LAPD will keep celebrity ‘swatting’ cases secret
The Los Angeles Police Department announced Thursday that it would take the unusual step of no longer issuing press releases or immediately confirming instances of celebrity “swatting,” saying intense media coverage seems to be fueling more incidents.
Cmdr. Andrew Smith, who oversees the LAPD Media Relations Section, said the procedural change keeping celebrity swatting calls a secret, was necessary because of concerns about the privacy of the victims as well as the belief that publicizing such incidents targeting individual celebrities was emboldening copycats.
For now on, news outlets must now make a formal public records act request through the department’s discovery unit if they want information about whether officers responded to a radio call at a given address, Smith said.
PHOTOS: Celebrity ‘swatting’ targets
By law, the unit has 10 business days to respond to such requests, and Smith said the department could reject them if disclosing that information could be seen as compromising an investigation.
“It’s our belief that the perpetrators of these false police reports are motivated entirely by the publicity these calls receive,” Smith said. “We intend to reduce or eliminate that motivation.”
Smith added that the false 911 calls were tying up critical police resources.
The term “swatting” comes from the tactical response typically generated by such calls, which usually include claims that an armed intruder is inside the celebrity’s home and that someone has been shot and wounded. Contacts are made via text message, phone or a computer-generated report and are difficult to investigate because perpetrators can disguise the origins of their messages by using multiple computer servers and other technological means.
Celebrity targets usually are not home during such incidents, but confusion can result in injury to responding officers or to innocents who are working or staying at the celebrity’s home who may be injured because they do not immediately comply with police commands, authorities said.
In the last several months, there have been more than a dozen prank swatting calls involving celebrities. Most of the targeted homes have been in areas patrolled by the LAPD; others were in Beverly Hills and areas patrolled by the Los Angeles County Sheriff’s Department.
Steve Whitmore, spokesman for Los Angeles County Sheriff Lee Baca, said that although sheriff’s officials “understand and share the LAPD’s concerns,” the public has “a right to know about law enforcement’s activities.” Nonetheless, he said the Sheriff’s Department would “seriously consider whatever policies the LAPD comes up with.”
“The sheriff is pushing for enhanced punishments regarding false reports of emergencies whereby perpetrators will have to reimburse the municipality for the entire cost of the response,” Whitmore said. “The sheriff believes this legislation is important.”
Beverly Hills Police Sgt. Renato Moreno said that police officials have discussed taking steps similar to the LAPD’s, but as of yet, “no decision has been made,” he said.

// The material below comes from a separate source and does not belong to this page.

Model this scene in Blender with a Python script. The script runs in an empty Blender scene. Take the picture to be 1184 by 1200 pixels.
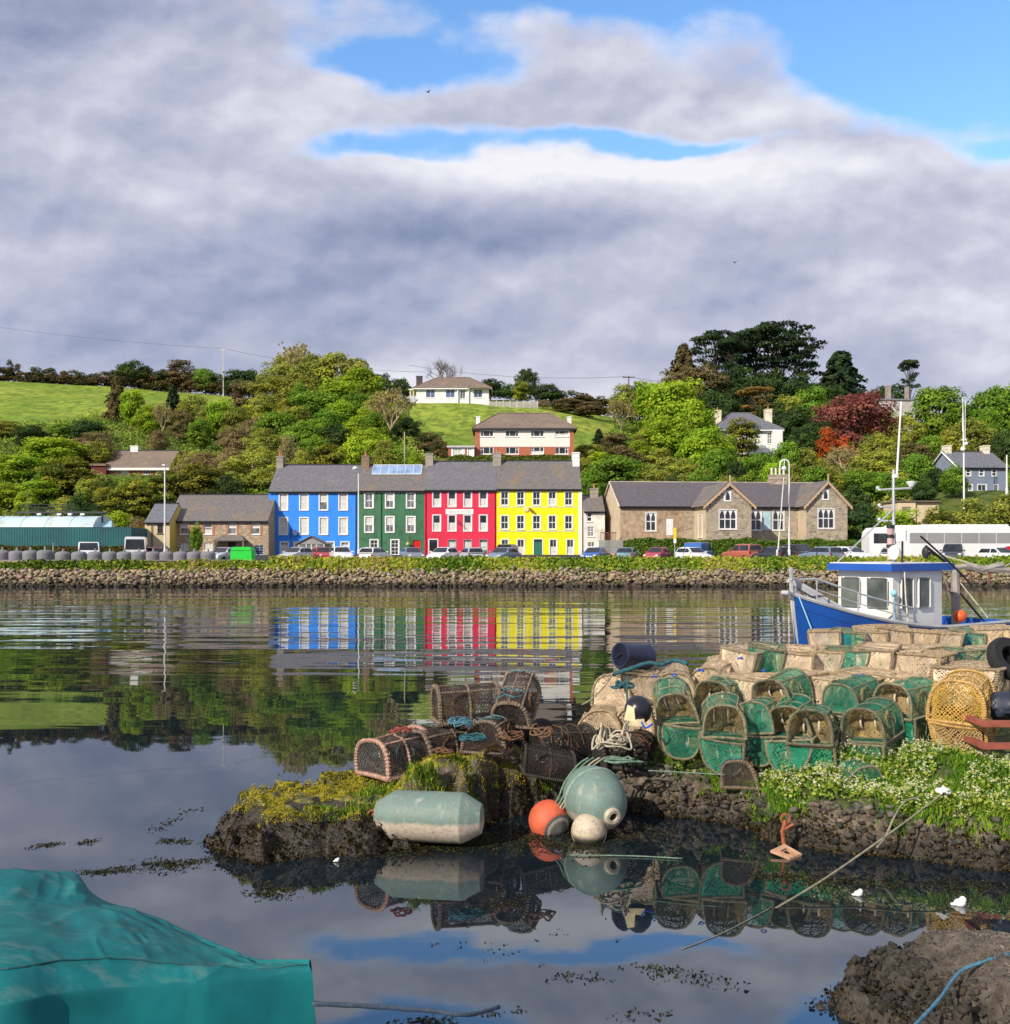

“The goal is to get these incidents to stop,” Moreno said.
Loyola Law School Professor Laurie Levenson said she did not believe the LAPD was hostile to the media although the department’s action represents “a strong reaction” to the wave of swatting incidents.

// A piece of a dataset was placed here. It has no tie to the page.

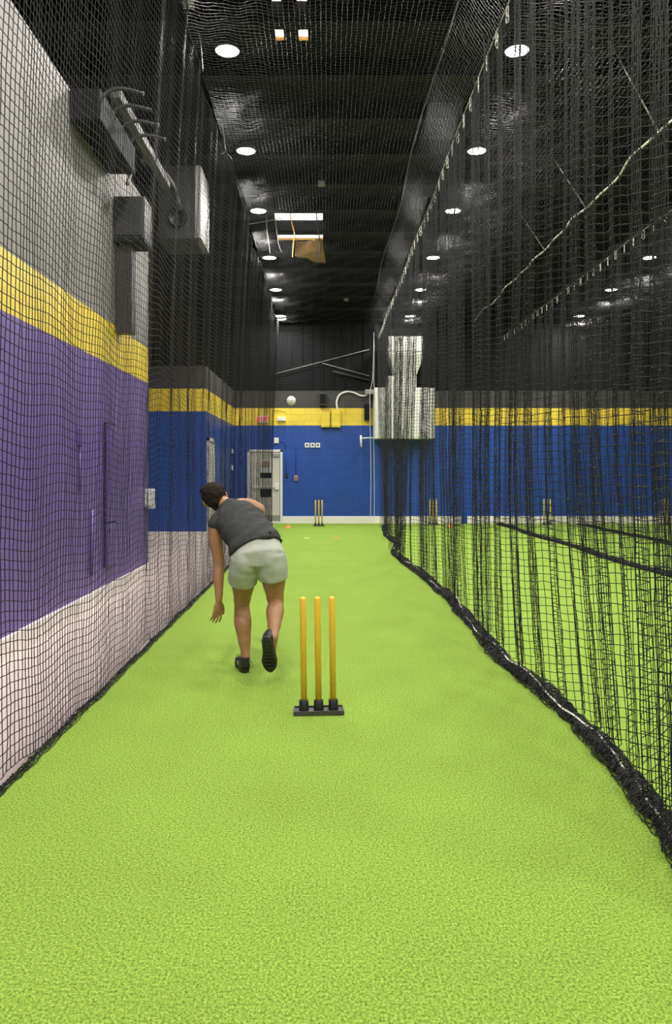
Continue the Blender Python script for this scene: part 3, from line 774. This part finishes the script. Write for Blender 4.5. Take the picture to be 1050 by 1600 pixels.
bm = NB(); add_tube(bm, bezier([(-.35, -1.3, .0), (-.2, -1.0, -.3), (.0, -.6, -.52)], 8), .016, 8); obj('hose', bm, M['boxl'], o, True)
bm = NB(); add_box(bm, (.05, .4, 1.2), (.09, .44, 1.45)); add_box(bm, (.5, .4, 1.2), (.54, .44, 1.45)); obj('hanger', bm, M['box'], o)
# purple wall: panel, conduit, dispenser
o = thing('breaker_cabinet', 'tall narrow purple painted panel on the purple wall', 'electrical cabinet', (XP+.005, 9.1, .4))
boxobj('upper_cover', (0, 0, .52), (.05, .42, 1.68), M['purple'], o, .006); boxobj('lower_cover', (0, 0, 0), (.05, .42, .5), M['purple'], o, .006)
boxobj('shade_backing', (0, -.02, -.02), (.02, .45, 1.71), M['gap_shade'], o, .004)  # dark rim and slot stand in for shadow lines around the covers
bm = NB(); add_tube(bm, [(XP+.02, 8.57, .36), (XP+.02, 8.57, 1.10)], .018, 8); o = obj('conduit', bm, M['purple'], None, True); tag(o, 'purple painted conduit low on the purple wall, left of the panel', 'conduit')
o = boxobj('wall_switch', (XP, 8.12, 1.80), (XP+.045, 8.20, 1.98), M['purple'], None, .005); tag(o, 'small purple painted box on the purple wall', 'switch box')
bm = NB(); add_tube(bm, [(XP+.015, 8.16, 1.3), (XP+.015, 8.16, 1.8)], .01, 8); obj('conduit', bm, M['purple'], o)
o = thing('soap_dispenser', 'white plastic dispenser at the end of the purple wall', 'dispenser', (XP, 11.22, .98))
boxobj('body', (0, -.09, .03), (.12, .09, .29), M['white'], o, .02); boxobj('spout', (.03, -.05, 0), (.13, .05, .07), M['white'], o, .012)

# ------------------------------------------------------------------ the bowler
def loft(bm, secs, seg=24, cap=True):
    """secs: (centre, u unit lateral, ru, rv)"""
    n = len(secs); rings = []; t = bmesh.new()
    for i, (c, u, ru, rv) in enumerate(secs):
        a = Vector(secs[min(i+1, n-1)][0])-Vector(secs[max(i-1, 0)][0]); a.normalize()
        u = Vector(u); u = (u-a*u.dot(a)).normalized(); v = a.cross(u)
        rings.append([t.verts.new(Vector(c)+u*math.cos(2*PI*k/seg)*ru+v*math.sin(2*PI*k/seg)*rv) for k in range(seg)])
    for a, b in zip(rings, rings[1:]):
        for k in range(seg): t.faces.new((a[k], a[(k+1) % seg], b[(k+1) % seg], b[k]))
    if cap:
        for rg_, s_ in ((rings[0], secs[0]), (rings[-1], secs[-1])):
            c = t.verts.new(Vector(s_[0]))
            for k in range(seg):
                t.faces.new((rg_[k], rg_[(k+1) % seg], c))
    bmesh.ops.recalc_face_normals(t, faces=t.faces[:])
    merge(bm, t)
def limb(bm, pts, rad, flat=1.0, u=(1, 0, 0), n=6):
    """smooth limb through joints with radii, ellipsoid caps"""
    c = bezier(pts, n); rs = []
    for i in range(len(rad)-1):
        for k in range(n):
            t_ = k/n; t_ = t_*t_*(3-2*t_); rs.append(rad[i]*(1-t_)+rad[i+1]*t_)
    rs.append(rad[-1])
    loft(bm, [(c[i], u, rs[i], rs[i]*flat) for i in range(len(c))], 20)
    for e in (0, -1): add_ellip(bm, c[e], (rs[e],)*3, seg=16, rings=10)
def remesh(name, bm, voxel, it, m, parent, post=None, fac=.5):
    me = bpy.data.meshes.new(name+'_src'); bm.to_mesh(me); bm.free()
    o = bpy.data.objects.new(name, me); COL.objects.link(o)
    r = o.modifiers.new('r', 'REMESH'); r.mode = 'VOXEL'; r.voxel_size = voxel
    s = o.modifiers.new('s', 'SMOOTH'); s.iterations = it; s.factor = fac
    dg = bpy.context.evaluated_depsgraph_get()
    me2 = bpy.data.meshes.new_from_object(o.evaluated_get(dg)); o.modifiers.clear(); o.data = me2; me2.name = name
    bpy.data.meshes.remove(me)
    if post:
        for v in me2.vertices: v.co = v.co+v.normal*post(v.co)
    me2.materials.clear(); me2.materials.append(m)
    me2.polygons.foreach_set('use_smooth', np.ones(len(me2.polygons), bool)); me2.update()
    o.parent = parent; return o

person = thing('person', 'barefaced bowler seen from behind, bent forward in grey sleeveless shirt and pale shorts', 'person', (0, 0, 0))
person['label'] = 'bowler seen from behind, leaning left in charcoal sleeveless shirt and pale shorts'
base = Vector((P(384, 1050, 5.83).x, 5.83, 0)); person.location = base
def Q(px, py, d): return P(px, py, d)-base
ankL = Q(384, 1028, 5.86); kneeL = Q(378, 946, 6.00); hipL = Q(382, 876, 5.80)
ankR = Q(427, 996, 5.50); kneeR = Q(431, 944, 5.88); hipR = Q(424, 872, 5.80)
pel = Q(403, 868, 5.80); wai = Q(396, 846, 5.88); che = Q(378, 818, 6.06); nkb = Q(359, 794, 6.19); nek = Q(349, 786, 6.24); hed = Q(335.5, 778, 6.29)
shL = Q(338, 821, 6.10); shR = Q(402, 801, 6.22); elL = Q(342, 886, 6.06); wrL = Q(342, 938, 5.97)
elR = Q(398, 822, 6.50); wrR = Q(382, 838, 6.68)
lat = (shR-shL).normalized(); lath = (hipR-hipL).normalized(); lath = (lath+Vector((0, 0, .12))).normalized()
def mixp(a, b, t_): return a*(1-t_)+b*t_
bm = NB()
# torso
loft(bm, [(pel-Vector((0, 0, .06)), lath, .13, .10), (pel, lath, .165, .115), (wai, lath, .145, .10), (mixp(wai, che, .6), lat, .16, .105), (che, lat, .175, .11), (mixp(che, nkb, .6), lat, .17, .10), (nkb, lat, .10, .075)], 28)
for s_, h_ in ((-1, hipL), (1, hipR)): add_ellip(bm, h_+Vector((0, -.015, 0)), (.080, .075, .09))
limb(bm, [nkb-(nek-nkb)*.3, nek, mixp(nek, hed, .55)], [.068, .058, .055])
for s_ in (shL, shR): add_ellip(bm, mixp(s_, nkb, .12), (.062, .062, .062))
limb(bm, [nkb, mixp(nkb, shR, .55)+Vector((.01, 0, .038)), shR+Vector((.0, 0, .012))], [.058, .066, .068]); limb(bm, [nkb, mixp(nkb, shL, .6), shL], [.046, .045, .054])
# legs: thigh, knee, calf, ankle
def leg(hip, knee, ank, back):
    th = mixp(hip, knee, .45); ca = mixp(knee, ank, .32)+back*.022; cb = mixp(knee, ank, .62)+back*.006
    limb(bm, [hip, th, mixp(hip, knee, .82), knee, ca, cb, mixp(knee, ank, .88), ank], [.100, .092, .068, .060, .068, .052, .037, .036])
leg(hipL, kneeL, ankL, Vector((0, -1, 0))); leg(hipR, kneeR, ankR, Vector((.0, -.4, .9)))
# hidden parts of the feet, inside the shoes
limb(bm, [ankL, ankL+Vector((-.02, .08, -.03)), ankL+Vector((-.035, .15, -.05))], [.034, .032, .026])
limb(bm, [ankR, ankR+Vector((-.01, .02, -.08)), ankR+Vector((-.02, .04, -.15))], [.034, .032, .026])
# arms
limb(bm, [shL, mixp(shL, elL, .35)+Vector((-.012, 0, 0)), mixp(shL, elL, .8), elL, mixp(elL, wrL, .3)+Vector((-.004, 0, 0)), mixp(elL, wrL, .75), wrL], [.062, .056, .044, .042, .044, .033, .027])
limb(bm, [shR, mixp(shR, elR, .4), elR, mixp(elR, wrR, .3), wrR], [.060, .052, .042, .042, .027])
# hands
def hand(wr, axis, side, spread=1.0, thumb_side=1, curl=(0, 1, 0)):
    """axis: direction of fingers, side: across the palm toward the little finger, curl: bending direction"""
    ax = Vector(axis).normalized(); sd_ = Vector(side); sd_ = (sd_-ax*sd_.dot(ax)).normalized(); cu_ = Vector(curl); cu_ = (cu_-ax*cu_.dot(ax)-sd_*cu_.dot(sd_)).normalized()
    mx = Matrix((sd_, cu_, ax)).transposed()
    add_ellip(bm, wr+ax*.055, (.040, .017, .052), mx); add_ellip(bm, wr+ax*.02, (.028, .019, .03), mx)
    for k, (o_, ln) in enumerate(((-.031, .070), (-.010, .079), (.011, .074), (.030, .058))):
        root = wr+ax*.072+sd_*o_; dr = (ax+sd_*o_*5.5*spread).normalized(); p = [root, root+dr*.035]
        d2 = (dr+cu_*.22).normalized(); p.append(p[-1]+d2*ln*.42); d3 = (dr+cu_*.55).normalized(); p.append(p[-1]+d3*ln*.33); p.append(p[-1]+(dr+cu_*.8).normalized()*ln*.24)
        limb(bm, p, [.0105, .0095, .0088, .008, .007], n=3)
    r0 = wr+ax*.025-sd_*.026; p = [r0, r0-sd_*.026+ax*.028+cu_*.008, r0-sd_*.038+ax*.058+cu_*.014, r0-sd_*.040+ax*.082+cu_*.018]
    limb(bm, p, [.014, .0115, .0098, .008], n=3)
hand(wrL, (-.10, -.10, -1), (-.75, -.65, 0), .8, 1, (.3, .9, 0))
hand(wrR, (-.3, .8, -.2), (0, .1, -1), .3, 1, (-1, 0, 0))
# head: skull, jaw, nose, ears, brow, lips
hz = (hed-nek); up = (Vector((-.42, .12, 1.0))).normalized(); fw = Vector((-.25, 1, -.05)); fw = (fw-up*fw.dot(up)).normalized(); sdh = fw.cross(up).normalized()
HM = Matrix((sdh, fw, up)).transposed()
def hp(x, y, z): return hed+sdh*x+fw*y+up*z
add_ellip(bm, hp(0, -.005, .015), (.082, .096, .094), HM, 28, 18)
add_ellip(bm, hp(0, .035, -.055), (.054, .055, .055), HM); add_ellip(bm, hp(0, .07, -.085), (.026, .022, .02), HM)
add_ellip(bm, hp(0, .098, -.022), (.013, .018, .022), HM); add_ellip(bm, hp(0, .092, .0), (.009, .012, .025), HM)
add_ellip(bm, hp(0, .080, -.062), (.024, .012, .006), HM); add_ellip(bm, hp(0, .079, -.072), (.020, .012, .006), HM)
for s_ in (-1, 1):
    add_ellip(bm, hp(s_*.030, .075, .028), (.022, .012, .007), HM)
    add_ellip(bm, hp(s_*.090, -.004, -.016), (.011, .019, .033), HM); add_ellip(bm, hp(s_*.099, -.012, -.012), (.007, .018, .029), HM)
body = remesh('body', bm, .0052, 5, M['skin'], person)
for s_ in (-1, 1):
    bm = NB(); add_ellip(bm, hp(s_*.030, .076, .008), (.013, .011, .010), HM); obj('eye', bm, M['eye'], person, True)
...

“They are in a bit of a bind because people doing this crime are doing it because they want to get attention, and the LAPD doesn’t want to feed into that by notifying the media,” Levenson said.
But Levenson also noted that the media plays the critical role of keeping the public informed, which includes reporting on the epidemic of swatting calls. She said the LAPD’s approach may need refinement.
“It’s nearly impossible for the media to do its job if they don’t get timely information, so one would hope there could be a compromise,” Levenson said. “That’s going to take media representatives sitting down with the LAPD and finding some sort of solution that does not involve turning off the spigot of information.”
Most of the celebrity calls have come this year, and authorities say that since last year there has been a huge upswing in swatting.
Miley Cryus, targeted last July, was the first major publicized case. That was followed by a wave of calls targeting Ashton Kutcher, Justin Bieber, Tom Cruise, Simon Cowell and the Kardashian family.
The LAPD arrested a 12-year-old boy in connection with the Bieber and Kutcher incidents. He eventually received a two-year sentence, but the publicity surrounding his arrest and prosecution appeared to do little to stop the celebrity swatters.
Police were called to the Playboy Mansion and the home of actor-director Clint Eastwood. Then, last week, there was another flurry of swatting pranks against P. Diddy, Rihanna, Justin Timberlake, Selena Gomez, comedian Russell Brand and entertainment personality Ryan Seacrest.
The prank targeting Seacrest came hours after the radio host spoke to Brand, whose Hollywood Hills home was hit Monday.
“‘Swatting,’ I don’t like the word very much. Swatting, obviously what you do to insects or a passing bottom,” Brand joked to Seacrest on his morning radio show on KIIS-FM (102.7). “If all swatting attacks are this unnoticeable, I’m ready for war because I didn’t even know it had happened. I still don’t know what a swatting attack is.”